Been sorting by WAR3 on this and comparing it to previous years. Nothing conclusive but recent years generally look thinner (ie 2021-22 has 6.2 WAR at 20 vs 8.5 WAR at 20 in 95-76).

frankenspock
7 months ago
Reply to  Thatguy47

Any evidence on whether position player FA classes have become thinner in recent years with the early extensions?

I suspect they have largely because players are signing longer contracts. Instead of 4-5 years. they’re now going 10-12.

Last edited 7 months ago by frankenspock
Henrymember
7 months ago
Reply to  Thatguy47

bad signings in retrospect. but who the heck else was there to sign. I hope they are making some real progress in amateur scouting and drafting. one reason the dodgers stay so strong is their farm system seems to always be loaded, so they can improve the roster with trades also. they do have some interesting players in the minors but need more…

Cool Lester Smoothmember
7 months ago
Reply to  Henry

I really struggle to call either of those “bad signings,” given the years and dollars.

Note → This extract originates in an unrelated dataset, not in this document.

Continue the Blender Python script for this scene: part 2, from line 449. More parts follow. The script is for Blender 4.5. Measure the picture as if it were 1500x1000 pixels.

The signings haven’t worked out so far, but they’re on the hook for $32.5m this year and $14.5m in 2025.

Even if neither of them bounces back next year, the deals aren’t stopping them from doing anything.

(Now, if you want to say those deals are the sort of med-risk/med-reward signings that exemplify the Giants’ mediocrity during Zaidi’s tenure…I’m all ears)

Last edited 7 months ago by Cool Lester Smooth
frankenspock
7 months ago

Are you actually saying “we can’t know yet if Haniger was a bad signing”? Because we can. We’re a year into a three-year contract and Mitch is sitting at -0.2 fWAR, and now he’s about to make Mookie Betts money for Year Two regardless of whether he gets that number out of the negative.

Technically nothing is stopping them from signing anybody, but the falloff from “we’re going to sign Judge” to “we’re signing Mitch Haniger” is larger than the Grand Canyon, and it’s just natural to suggest that people might think the result was, you know, bad.

Cool Lester Smoothmember
7 months ago
Reply to  frankenspock




Huh??

The $32.5m number refers to Conforto AND Haniger, son.

frankenspock
7 months ago
Reply to  sadtrombone

Oh, they are absolutely still going after Bellinger.

Pepper Martin
7 months ago
Reply to  Okra

You know who was a slap hitter with a similar open stance and similar swing, who ran groundball rates up near 60%? Derek Jeter.

frankenspock
7 months ago
Reply to  Okra

Lee would be a strong signing on a team that was already comfortably stocked with guys who could get on base, but on an offense like the Giants that often feels like an exercise in frustration, I don’t know how much help he’s going to be. Zaidi needs either 2-3 more Lees or 1-2 reliable power hitters. And the market says overpay for both of those right now, so whatever they end up with is going to be a bucket of slop.